5) Look at the graph. You can see that in each of the cities, the general trend is increasing. However, you can also see that from year to year there is variation. That means that even though this year is cooler than last year, in the long run the average temperature is increasing! We can apply this to global warming as well. Some people think that just because this winter was really cold and that there was a lot of snow that global warming isn't really happening. But if we look at temperatures over 5, 10, 50, and 100 years we can clearly see an upward trend in temperatures. Can you think of examples of other things that exhibit short term variation but a noticeable long term trend?
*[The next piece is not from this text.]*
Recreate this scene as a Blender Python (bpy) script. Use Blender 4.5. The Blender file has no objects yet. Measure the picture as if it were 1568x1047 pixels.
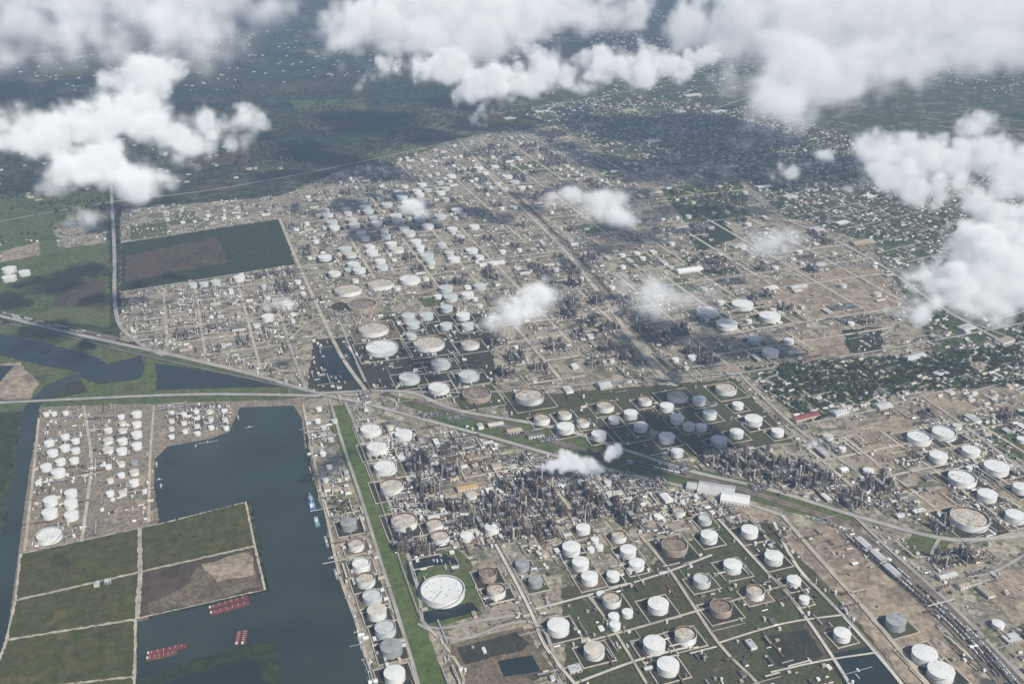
import bpy, math, random, time
import numpy as np
from mathutils import Vector
T0=time.time()
random.seed(7); rng=np.random.default_rng(7)
sc=bpy.context.scene
# ---------------------------------------------------------------- survey helpers
H=1200.0; TH=math.radians(24.5); F=1568*35/36.0
CT,ST=math.cos(TH),math.sin(TH)
def P(u,v,z=0.0):
    dx=(u-784)/F; dy=(v-523)/F
    t=(H-z)/(ST+dy*CT)
    return (dx*t,(CT-dy*ST)*t)
def mpp(u,v,z=0.0):
    x,y=P(u,v,z); return ((y*CT+(H-z)*ST))/F
E1=(math.cos(math.radians(19)),math.sin(math.radians(19))); E2=(math.sin(math.radians(19)),-math.cos(math.radians(19)))
GR=math.radians(19)
def PL(pts,z=0): return [P(u,v,z) for u,v in pts]
def inside(poly,xs,ys):
    xs=np.asarray(xs,float); ys=np.asarray(ys,float); r=np.zeros(xs.shape,bool); n=len(poly); j=n-1
    for i in range(n):
        xi,yi=poly[i]; xj,yj=poly[j]
        c=((yi>ys)!=(yj>ys))&(xs<(xj-xi)*(ys-yi)/((yj-yi) if yj!=yi else 1e-9)+xi)
        r^=c; j=i
    return r
def ins(poly,x,y): return bool(inside(poly,np.array([x]),np.array([y]))[0])
# ---------------------------------------------------------------- materials
def newmat(name):
    m=bpy.data.materials.new(name); m.use_nodes=True; nt=m.node_tree
    return m,nt,nt.nodes['Principled BSDF']
def simple(name,c,rough=0.7,var=0.25,scale=0.05,metal=0.0):
    m,nt,b=newmat(name); n=nt.nodes; l=nt.links
    g=n.new('ShaderNodeNewGeometry'); t=n.new('ShaderNodeTexNoise'); t.inputs['Scale'].default_value=scale; t.inputs['Detail'].default_value=3; t.inputs['Roughness'].default_value=0.7
    l.new(g.outputs['Position'],t.inputs['Vector'])
    r=n.new('ShaderNodeValToRGB'); r.color_ramp.elements[0].position=0.35; r.color_ramp.elements[1].position=0.65
    r.color_ramp.elements[0].color=[x*(1-var) for x in c]+[1]; r.color_ramp.elements[1].color=[min(1,x*(1+var)) for x in c]+[1]
    l.new(t.outputs['Fac'],r.inputs['Fac']); l.new(r.outputs['Color'],b.inputs['Base Color'])
    b.inputs['Roughness'].default_value=rough; b.inputs['Metallic'].default_value=metal
    b.inputs['Specular IOR Level'].default_value=0.25
    return m
def patchmat(name,cols,cell=60,fine=0.12,rot=GR,fam=0.45,blend=0.5,gain=1.0):
    m,nt,b=newmat(name); n=nt.nodes; l=nt.links
    g=n.new('ShaderNodeNewGeometry')
    mp=n.new('ShaderNodeMapping'); mp.vector_type='POINT'; mp.inputs['Rotation'].default_value=(0,0,-rot)
    l.new(g.outputs['Position'],mp.inputs['Vector'])
    v=n.new('ShaderNodeTexVoronoi'); v.distance='CHEBYCHEV'; v.inputs['Scale'].default_value=1/cell; v.voronoi_dimensions='2D'
    l.new(mp.outputs['Vector'],v.inputs['Vector'])
    sx=n.new('ShaderNodeSeparateColor'); l.new(v.outputs['Color'],sx.inputs['Color'])
    nz=n.new('ShaderNodeTexNoise'); nz.inputs['Scale'].default_value=0.012; nz.inputs['Detail'].default_value=5; nz.inputs['Roughness'].default_value=0.65
    l.new(mp.outputs['Vector'],nz.inputs['Vector'])
    mx=n.new('ShaderNodeMix'); mx.inputs['Factor'].default_value=blend
    l.new(sx.outputs[0],mx.inputs[2]); 
    ma=n.new('ShaderNodeMapRange'); ma.inputs[1].default_value=0.3; ma.inputs[2].default_value=0.7
    l.new(nz.outputs['Fac'],ma.inputs[0]); l.new(ma.outputs[0],mx.inputs[3])
    r=n.new('ShaderNodeValToRGB'); e=r.color_ramp.elements
    k=len(cols)
    while len(e)<k: e.new(0.5)
    for i,c in enumerate(cols):
        e[i].position=0.12+0.76*i/(k-1); e[i].color=[q*gain for q in c]+[1]
    l.new(mx.outputs[0],r.inputs['Fac'])
    f=n.new('ShaderNodeTexNoise'); f.inputs['Scale'].default_value=fine; f.inputs['Detail'].default_value=3; f.inputs['Roughness'].default_value=0.8
    l.new(mp.outputs['Vector'],f.inputs['Vector'])
    mr=n.new('ShaderNodeMapRange'); mr.inputs[1].default_value=0.35; mr.inputs[2].default_value=0.65; mr.inputs[3].default_value=1-fam; mr.inputs[4].default_value=1+fam
    l.new(f.outputs['Fac'],mr.inputs[0])
    vm=n.new('ShaderNodeVectorMath'); vm.operation='SCALE'; l.new(r.outputs['Color'],vm.inputs[0]); l.new(mr.outputs[0],vm.inputs['Scale'])
    l.new(vm.outputs[0],b.inputs['Base Color']); b.inputs['Roughness'].default_value=0.95; b.inputs['Specular IOR Level'].default_value=0.1
    return m
M={}
M['land']=patchmat('far_land',[(.016,.027,.015),(.022,.036,.018),(.03,.045,.022),(.065,.08,.037),(.035,.045,.027),(.11,.11,.07),(.025,.04,.02)],cell=230,fine=0.02,fam=0.5,blend=0.5)
M['ind']=patchmat('refinery_gravel',[(.09,.082,.07),(.26,.225,.17),(.34,.29,.215),(.16,.145,.12),(.42,.365,.28),(.10,.11,.062),(.31,.26,.195),(.14,.12,.095)],cell=44,fine=0.11,fam=.35,gain=1.18,blend=.42)
M['dock']=patchmat('dock_ground',[(.17,.145,.11),(.31,.26,.19),(.22,.19,.145),(.38,.31,.225)],cell=40)
M['green']=patchmat('grass',[(.06,.09,.03),(.095,.13,.043),(.125,.14,.058),(.075,.105,.036)],cell=120,fine=0.06,fam=0.3,blend=.7)
M['lawn']=patchmat('bright_grass',[(.08,.12,.034),(.11,.15,.046),(.11,.135,.048)],cell=120,fine=0.06,fam=0.25,blend=.8)
M['marsh']=patchmat('marsh_field',[(.05,.052,.017),(.098,.092,.03),(.07,.08,.024),(.13,.11,.04)],cell=400,fine=0.05,fam=0.22,blend=.9)
M['brown']=patchmat('brown_field',[(.075,.056,.038),(.11,.082,.056),(.065,.055,.036)],cell=200,fine=0.05,fam=0.2,blend=.8)
M['darkf']=patchmat('dark_field',[(.024,.038,.017),(.04,.056,.026),(.03,.046,.02)],cell=200,fine=0.06,fam=0.3,blend=.8)
M['tan']=patchmat('sandy_ground',[(.30,.235,.165),(.42,.34,.245),(.23,.185,.135),(.48,.40,.295)],cell=70,fine=0.08,fam=0.3,blend=.8)
M['town']=patchmat('town_ground',[(.04,.06,.025),(.065,.09,.034),(.10,.12,.05),(.05,.075,.03),(.24,.215,.165),(.09,.10,.05)],cell=50,fine=0.07,fam=0.5)
M['bundg']=patchmat('bund_floor_grass',[(.045,.065,.026),(.09,.098,.044),(.075,.075,.042),(.14,.115,.08)],cell=60,fine=.15,fam=.35,blend=.7)
M['bundb']=patchmat('bund_floor_soil',[(.12,.098,.07),(.21,.165,.115),(.09,.078,.058)],cell=60,fine=.15,fam=.35,blend=.7)
M['bundd']=patchmat('bund_floor_dark',[(.03,.036,.025),(.06,.058,.04),(.04,.045,.032)],cell=60,fine=.15,fam=.35,blend=.7)  # darkest of the bund floor tones
M['berm']=simple('berm_shell_path',(.50,.445,.355),.9,.22,.03)
M['shell']=simple('shell_road',(.63,.59,.51),.9,.15,.03)
M['road']=simple('road_concrete',(.40,.375,.335),.9,.2,.02)
M['asph']=simple('asphalt',(.13,.127,.12),.9,.25,.02)
M['paint']=simple('road_paint',(.6,.6,.56),.8,.1)
M['ballast']=simple('rail_ballast',(.22,.18,.145),.95,.3,.05)
M['rail']=simple('rail_steel',(.09,.08,.075),.6,.2)
M['white']=simple('white_paint',(.83,.83,.80),.5,.05,.06)
M['cream']=simple('cream_paint',(.66,.61,.52),.6,.14,.06)
M['grey']=simple('grey_paint',(.36,.37,.37),.6,.2,.06)
M['dgrey']=simple('dark_steel',(.07,.064,.06),.6,.35,.1)
M['steel']=simple('structural_steel',(.13,.108,.09),.6,.4,.1)
M['rust']=simple('rusty_steel',(.17,.10,.065),.8,.35,.08)
M['tank_t']=simple('tank_rust_band',(.42,.33,.25),.8,.3,.08)
M['tdeck']=simple('rusty_deck',(.25,.20,.15),.8,.3,.08)
M['deck']=simple('floating_deck',(.56,.51,.43),.7,.3,.08)
M['pgreen']=simple('pale_grey_paint',(.60,.63,.62),.6,.10,.05)
M['silver']=simple('aluminium_cladding',(.48,.47,.45),.4,.2,.1,.3)
M['roofs']=simple('metal_roof',(.58,.58,.57),.5,.15,.05)
M['rooft']=simple('tan_roof',(.44,.37,.28),.7,.15,.05)
M['roofd']=simple('shingle_roof',(.17,.16,.15),.8,.3,.05)
M['roofr']=simple('red_roof',(.28,.09,.08),.7,.2,.05)
M['roofo']=simple('ochre_roof',(.52,.36,.17),.7,.12,.05)
M['glass']=simple('window_glass',(.04,.05,.06),.15,.1)
M['blue']=simple('blue_paint',(.06,.16,.36),.5,.15,.1)
M['teal']=simple('teal_paint',(.10,.28,.28),.5,.15,.1)
M['bred']=simple('barge_red',(.20,.055,.055),.7,.3,.1)
M['timber']=simple('dock_timber',(.15,.12,.09),.9,.3,.1)
M['leaf']=simple('foliage',(.045,.07,.022),.9,.5,.08)
M['leaf2']=simple('foliage_light',(.085,.115,.04),.9,.4,.08)
M['trunk']=simple('bark',(.12,.09,.06),.9,.2)
def water(name,c,rough):
    m,nt,b=newmat(name); n=nt.nodes; l=nt.links
    g=n.new('ShaderNodeNewGeometry'); t=n.new('ShaderNodeTexNoise'); t.inputs['Scale'].default_value=0.006; t.inputs['Detail'].default_value=4
    l.new(g.outputs['Position'],t.inputs['Vector'])
    r=n.new('ShaderNodeValToRGB'); r.color_ramp.elements[0].position=.35; r.color_ramp.elements[1].position=.7
    r.color_ramp.elements[0].color=[x*.8 for x in c]+[1]; r.color_ramp.elements[1].color=[x*1.25 for x in c]+[1]
    l.new(t.outputs['Fac'],r.inputs['Fac']); l.new(r.outputs['Color'],b.inputs['Base Color'])
    t2=n.new('ShaderNodeTexNoise'); t2.inputs['Scale'].default_value=0.15; t2.inputs['Detail'].default_value=2; l.new(g.outputs['Position'],t2.inputs['Vector'])
    bp=n.new('ShaderNodeBump'); bp.inputs['Strength'].default_value=.3; bp.inputs['Distance'].default_value=.5; l.new(t2.outputs['Fac'],bp.inputs['Height']); l.new(bp.outputs[0],b.inputs['Normal'])
    b.inputs['Roughness'].default_value=rough; b.inputs['IOR'].default_value=1.33
    return m
M['water']=water('harbour_water',(.036,.052,.045),.25)
M['pond']=water('dark_pond_water',(.020,.031,.031),.25)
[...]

Kataoka, Kumi, Futoshi Matsumoto, Toshiaki Ichinose & Makoto Taniguchi. 2009. Urban Warming Trends in Several Large Asian Cities Over the Last 100 Years. Science of the Total Environment 407:3112-3119.
Based on this article, you kids could probably get published in this journal!
Tokairin, Takayuki, Asep Sofyan, & Toshihiro Kitada. 2009. Numerical Study on Temperature Variation in the Jakarta Area Due to Urbanization. Paper presented to the Seventh International Conference on Urban Climate, Yokohama, Japan, 29 June- 3 July 2009.
This study makes use of data from the “U.S. Geolorogical Survey (USGS)” (2). This is one superfluous syllable away from being the funniest thing I’ve ever seen in my life.
Tokairin, Takayuki, Asep Sofyan, and Toshihiro Kita. 2010. Effects of land use Changes on Local Meteorological Conditions in Jakarta, Indonesia: Towards the evaluation of the thermal Environment of Megacities in Asia. International Journal of Climatology 30:1931-1941


  1. Green roofs will also help reduce air pollution. Air pollution has been a problem in Southeast Asia, which is likely due to the smoke from forest clearing and urban smog. All infrastructures in the primate cities should be required to have a green roof. Did you see any green roofs in Jakarta?
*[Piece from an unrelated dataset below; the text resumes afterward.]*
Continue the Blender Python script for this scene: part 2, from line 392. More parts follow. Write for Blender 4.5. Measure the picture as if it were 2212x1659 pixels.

  2. Hi Tatianna. You're right about green roofs. Also about the forest clearing. But there's a perpetual haze that falls on Jakarta, whereas the forest clearing smoke is more seasonal. I agree with you 100% on the roofs, but I didn't see any while I was in Jakarta. Some places (hotels) have pools on the roof, but that doesn't really count.

  3. I always wondered why it was generally hotter in city areas, but now that you put it this way it totally makes sense. I think that it would cost the city and companies a lot of money to convert all of their builidings to green roofs even though its better for the environment, so I'm guessing that the only thing that could happen is that the future cities and urban areas take these into consideration as far as color of buildings and roof tops to make it more environmental friendly and cooler.

  4. It was totally my stereotype but I thought Indonesia did not have very urban scene, so it was a little surprising that the HIE was a problem in Indonesia. I had heard of the HIE since it was also a problem in my hometown, Tokyo. I have seen the picture of tall buildings that have trees and plants on their rooftop (“green roof,” correct?). Some companies in urban areas are even trying to grow vegetables and rice on the rooftop of their buildings! I have heard that a large amount of carbon dioxide emitted by automobiles is also the cause of the HIE. To regulate the use of cars in city areas (like Germany has been doing) can be a solution of the problem. It’s pretty ironic that the power of nature (trees and plant) is much more effective solution after all rather than manmade super technologies.